→ **DATA EXCERPT**:
* Start *
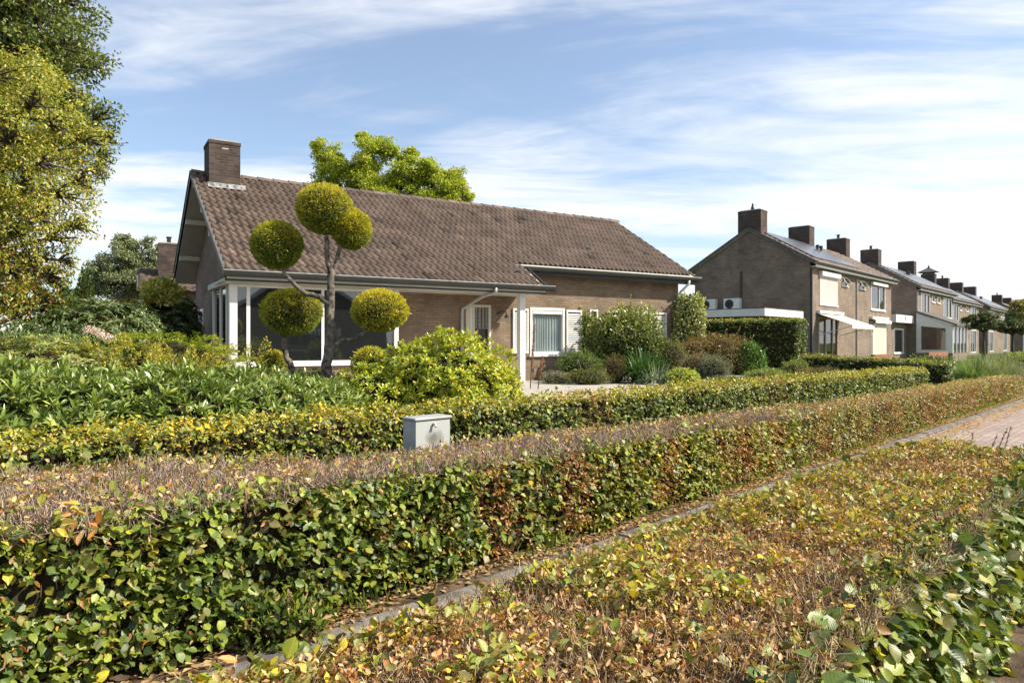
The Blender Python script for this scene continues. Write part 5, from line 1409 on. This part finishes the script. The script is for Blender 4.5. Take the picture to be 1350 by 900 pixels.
for i, (x_, y_, r_) in enumerate(((17.5, -4.5, 1.1), (15.5, -8.5, 1.3), (19.5, -6.0, .9))):
    shrub(['rounded bush in the front garden across the street, mirrored left in the bay pane', 'largest bush across the street, mirrored in the bay pane', 'small bush by the wall across the street, mirrored in the bay pane'][i], x_, y_, 0, (r_, r_, r_ * .75), 2500, (.09, .15), [(.10,.16,.04), (.18,.24,.06), (.22,.12,.07)], [1, .7, .4])
# dead mullein stalks near the post
for i, (x, y, Y, lb) in enumerate(((703, 428, 15.6, 'tall dead brown flower stalk just right of the white porch post'), (713, 470, 15.4, 'short dead flower stalk beside the tall one'))):
    r = empty('dead_stalk', (px(x - 4, Y), Y, .42), 0, lb, 'plant', 'dead flower stalks')
    h = pz(y, Y) - .42
    MB().tube([(0, 0, 0), (.04, 0, h * .5), (.10, 0, h)], [.012, .010, .004], 6).build('stem', BARK_D, r)
    k = 500; t = .35 + .65 * rng.random(k); an = rng.random(k) * 6.28
    P = np.stack([.10 * t + .02 * np.cos(an), .02 * np.sin(an), h * t], 1)
    Leaves().add(P, rvec(k), rvec(k) + [0, 0, .6], .03, .7, pick(k, [(.25,.13,.08), (.35,.2,.12)], [1, .6]), T_QUAD).build('seed_heads', LEAF_M, r)

# ornamental grasses far right
for i, (x, Y, L, n, c) in enumerate(((1285, 24.5, 1.05, 1100, 0), (1268, 25.5, .95, 800, 0), (1322, 25.0, 1.05, 1200, 1), (1304, 27.0, 1.2, 1000, 1), (1342, 26.5, 1.05, 800, 1))):
    blades('ornamental_grass', ['fresh green arching grass clump left of centre in the far grass bed', 'green grass clump at the left end of the far grass bed', 'grey-green feathery grass clump in the middle of the far bed', 'tall pale grass clump at the back of the far bed', 'grey-green grass clump at the right end of the far bed'][i],
           px(x, Y), Y, .1, n, L, .022, [(.14,.22,.07), (.22,.30,.10), (.08,.13,.04)] if c == 0 else [(.22,.26,.14), (.30,.31,.20), (.12,.16,.07)], [1, .7, .4], lean=1.7, spread=.55, cat='grass', droop=1.3, mat=LEAF_M, group='ornamental grasses')

# ------------------------------------------------------------------ trees
def branch_tree(name, label, base, trunk, clumps, leaf, n, pal, wt, trunk_r=.2, mat=None, group=None, cl_r=(.5, .8), tmpl=T_FOLD, wd=.65, cols=None, cat='tree', hang=.2, seed=0, fill=.35, sub=7):
    """trunk: points; clumps: list of (x,y,z,rx,ry,rz); every clump is a set of small leaf sprays on its own limb"""
    root = empty(name, base, 0, label, cat, group)
    B = np.array(base)
    m = MB(); tp = [Vector(p) for p in trunk]
    rads = np.linspace(trunk_r, trunk_r * .35, len(tp))
    m.tube(tp, list(rads), 10, wob=.15)
    LV = Leaves(); tips = []
    vol = np.array([c[3] * c[5] for c in clumps]); vol = vol / vol.sum()
    for ci, c in enumerate(clumps):
        cc = np.array(c[:3]) - B; R = np.array(c[3:6])
        j = min(range(len(tp)), key=lambda i: abs(tp[i].z - (cc[2] - R[2] * 1.1)))
        st = tp[j]
        mid = Vector(((st.x + cc[0]) / 2, (st.y + cc[1]) / 2, (st.z + cc[2]) / 2 + .1)) + Vector(rng.normal(size=3)) * .12
        rr = max(.02, trunk_r * .35)
        m.tube([st, mid, Vector(cc)], [rr, rr * .65, rr * .3], 6, wob=.15)
        ns = sub
        k_all = int(n * vol[ci])
        sp = rvec(ns) * R * (.35 + .80 * rng.random((ns, 1)) ** .6) + cc
        for s in sp: m.tube([Vector(cc * .8 + np.array(mid) * .2), Vector((cc + s) / 2 + rng.normal(size=3) * .05), Vector(s)], [rr * .35, rr * .22, .006], 4, cap=False)
        # sprays: drooping / spreading ellipsoids around each spray centre
        per = k_all // ns
        for s in sp:
            rs = R * (.22 + .30 * rng.random())
            d = rvec(per); q_ = rng.random((per, 1)) ** .45
            P = s + d * q_ * rs * [1.15, 1.15, .75]
            nm = unit(d * .4 + rng.normal(size=(per, 3)) * .55 + [0, 0, .8])
            D = d * .8 + rng.normal(size=(per, 3)) * .6 + [0, 0, -hang]
            w_ = np.asarray(wt if cols is None else cols[ci], float)
            jit = .6 + .8 * rng.random(len(w_))
            LV.add(P, nm, D, leaf[0] + (leaf[1] - leaf[0]) * rng.random(per), wd, pick(per, pal, w_ * jit), tmpl, jit=.18)
    m.build('trunk', BARK_D, root, smooth=True)
    LV.build('crown', mat or LEAF, root)
    return root

def fill_clumps(pts, Y, dy, r, zoff=0):
    """pts: (photo x, photo y, radius px) outline discs at depth Y"""
    out = []
    for (x, y, rp_) in pts:
        rr = rp_ / 921 * Y
        for k in range(dy):
            yy = Y + (k - (dy - 1) / 2) * r
            out.append((px(x, Y), yy, pz(y, Y), rr, rr, rr * .9))
    return out
# autumn tree front left
YA = 12.0
cl = fill_clumps([(20, 110, 50), (75, 150, 38), (98, 175, 22), (40, 190, 50), (92, 225, 24), (60, 250, 45), (15, 270, 50), (85, 290, 22), (50, 305, 28), (-40, 180, 70), (-60, 280, 70), (-30, 90, 55), (15, 345, 40), (45, 362, 24), (-30, 370, 60), (10, 395, 38), (40, 398, 22), (66, 340, 14)], YA, 2, 1.0)
AP = [(.29,.35,.055), (.50,.47,.08), (.15,.21,.04), (.60,.48,.10), (.50,.22,.09)]
cc_ = []
for c in cl: cc_.append([1.1, .8, .6, .4, .08] if c[2] > 2.9 else [1, .35, .9, .15, .55])
branch_tree('deciduous_tree', 'large yellow-green autumn tree filling the left edge, reddish low down', (px(-70, YA), YA, .2), [(0, 0, 0), (.05, .05, 1.4), (.15, 0, 2.6), (.3, .1, 3.8), (.5, 0, 5.0)],
            cl, (.05, .08), 46000, AP, None, trunk_r=.19, cols=cc_, hang=.35, sub=20)
YB = 16.5
cl = fill_clumps([(20, 20, 55), (75, 40, 42), (105, 75, 26), (60, 95, 50), (115, 140, 20), (95, 165, 26), (125, 170, 14), (110, 215, 18), (120, 195, 12), (-40, 60, 80), (20, -40, 60), (70, -20, 45), (75, 130, 30)], YB, 2, 1.2)
branch_tree('deciduous_tree', 'taller dark green tree behind the autumn tree at the upper left', (px(-20, YB), YB, .2), [(0, 0, 0), (.1, 0, 3), (.3, .1, 5.5), (.6, 0, 8.0)],
            cl, (.08, .13), 34000, [(.11,.16,.04), (.18,.23,.05), (.06,.09,.025), (.32,.32,.07)], [1, .9, .5, .3], trunk_r=.24, hang=.1, sub=20)
# tree behind the roof
YC = 36.0
cl = fill_clumps([(428, 200, 15), (440, 226, 24), (430, 255, 22), (485, 205, 26), (510, 195, 14), (470, 225, 14), (490, 245, 24), (535, 212, 10), (522, 250, 22), (545, 232, 24), (562, 225, 18), (575, 245, 22), (600, 240, 16), (610, 262, 14), (590, 265, 16), (460, 262, 18), (500, 275, 30), (560, 285, 30), (540, 205, 10), (415, 190, 5)], YC, 1, 1.0)
branch_tree('deciduous_tree', 'bright yellow-green tree rising behind the bungalow ridge', (px(505, YC), YC, .1), [(0, 0, 0), (.1, 0, 4), (0, .1, 6.5), (.3, 0, 8.5)],
            cl, (.10, .17), 85000, [(.42,.50,.05), (.28,.37,.04), (.58,.56,.07), (.12,.18,.03)], [1, .8, .6, .25], trunk_r=.22, hang=.2, sub=22, tmpl=T_FOLD)
# willow-like far tree on the left
YD = 42.0
cl = fill_clumps([(165, 335, 22), (145, 355, 24), (175, 360, 28), (200, 345, 18), (205, 330, 12), (130, 375, 20), (165, 318, 12), (195, 370, 20), (150, 375, 22), (180, 350, 20), (215, 365, 18), (172, 378, 20), (195, 318, 8)], YD, 1, 1)
branch_tree('deciduous_tree', 'pale grey-green tree far behind the dark laurel hedge', (px(168, YD), YD, 0), [(0, 0, 0), (0, 0, 3), (.2, 0, 5.5)], cl, (.11, .18), 34000,
            [(.20,.24,.11), (.28,.31,.16), (.11,.15,.07)], [1, .7, .5], trunk_r=.14, hang=.8, sub=18)
YE_ = 34
cl = fill_clumps([(45, 370, 22), (75, 385, 22), (95, 395, 18), (20, 390, 26)], YE_, 1, 1)
branch_tree('deciduous_tree', 'dull green tree low on the left between the conifer and the autumn tree', (px(60, YE_), YE_, 0), [(0, 0, 0), (0, 0, 2), (.2, 0, 3)], cl, (.12, .2), 9000, [(.09,.13,.04), (.16,.20,.06), (.05,.08,.03)], [1, .7, .5], trunk_r=.2, sub=8)
# two ball-crowned street trees on the right
for i, (x, y, rx, ry_, Y) in enumerate(((1297, 423, 21, 16, 31.0), (1335, 428, 20, 17, 33.0))):
    rr = rx / 921 * Y; k = 7
    cl = [(px(x, Y) + rr * .62 * math.cos(a), Y + rr * .62 * math.sin(a), pz(y, Y) - .05, rr * .5, rr * .5, rr * .42) for a in np.linspace(0, 6.28, k, endpoint=False)] + [(px(x, Y), Y, pz(y, Y) + .22, rr * .6, rr * .6, rr * .42)]
    branch_tree('street_tree', ['dark round-crowned street tree, left one of the pair at the far right', 'dark round-crowned street tree, right one of the pair at the far right'][i], (px(x, Y), Y, .1), [(0, 0, 0), (0, 0, 1.0), (0, 0, pz(y, Y) - .6)], cl, (.06, .10), 9000,
                [(.06,.10,.03), (.12,.16,.05), (.03,.05,.02), (.15,.13,.07)], [1, .6, .8, .2], trunk_r=.10, group='round-crowned street trees', sub=6)
Yf = 60
cl = fill_clumps([(1352, 400, 14), (1345, 415, 12), (1365, 410, 18)], Yf, 1, 1)
branch_tree('deciduous_tree', 'olive-yellow tree at the far right edge beyond the terraces', (px(1358, Yf), Yf, 0), [(0, 0, 0), (0, 0, 2), (0, 0, 3)], cl, (.15, .25), 5000, [(.26,.24,.06), (.14,.16,.04), (.36,.28,.08)], [1, .7, .3], trunk_r=.2)
for i, (x, Y, R, c) in enumerate(((1340, 34, (1.0, .8, .45), 1), (1352, 30, (.9, .8, .5), 0), (1210, 30, (1.0, .5, .35), 0), (1225, 33, (1.3, .6, .4), 1))):
    shrub(['dark clipped bush under the far street trees', 'yellow-green bush at the far right edge', 'low green shrub in front of the white porch', 'low dark shrub before the second red garden wall'][i], px(x, Y), Y, .1, R, 1500, (.07, .12), [(.07,.12,.03), (.16,.20,.05), (.03,.05,.02)] if c else [(.20,.26,.05), (.30,.32,.08), (.10,.14,.04)], [1, .7, .4])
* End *
Give again exactly the lines running from the beginning of the material above through the line that contains "Leaves().add(P, rvec(k), rvec(k)", and leave out every picture.

The Blender Python script for this scene continues. Write part 5, from line 1409 on. This part finishes the script. The script is for Blender 4.5. Take the picture to be 1350 by 900 pixels.
for i, (x_, y_, r_) in enumerate(((17.5, -4.5, 1.1), (15.5, -8.5, 1.3), (19.5, -6.0, .9))):
    shrub(['rounded bush in the front garden across the street, mirrored left in the bay pane', 'largest bush across the street, mirrored in the bay pane', 'small bush by the wall across the street, mirrored in the bay pane'][i], x_, y_, 0, (r_, r_, r_ * .75), 2500, (.09, .15), [(.10,.16,.04), (.18,.24,.06), (.22,.12,.07)], [1, .7, .4])
# dead mullein stalks near the post
for i, (x, y, Y, lb) in enumerate(((703, 428, 15.6, 'tall dead brown flower stalk just right of the white porch post'), (713, 470, 15.4, 'short dead flower stalk beside the tall one'))):
    r = empty('dead_stalk', (px(x - 4, Y), Y, .42), 0, lb, 'plant', 'dead flower stalks')
    h = pz(y, Y) - .42
    MB().tube([(0, 0, 0), (.04, 0, h * .5), (.10, 0, h)], [.012, .010, .004], 6).build('stem', BARK_D, r)
    k = 500; t = .35 + .65 * rng.random(k); an = rng.random(k) * 6.28
    P = np.stack([.10 * t + .02 * np.cos(an), .02 * np.sin(an), h * t], 1)
    Leaves().add(P, rvec(k), rvec(k) + [0, 0, .6], .03, .7, pick(k, [(.25,.13,.08), (.35,.2,.12)], [1, .6]), T_QUAD).build('seed_heads', LEAF_M, r)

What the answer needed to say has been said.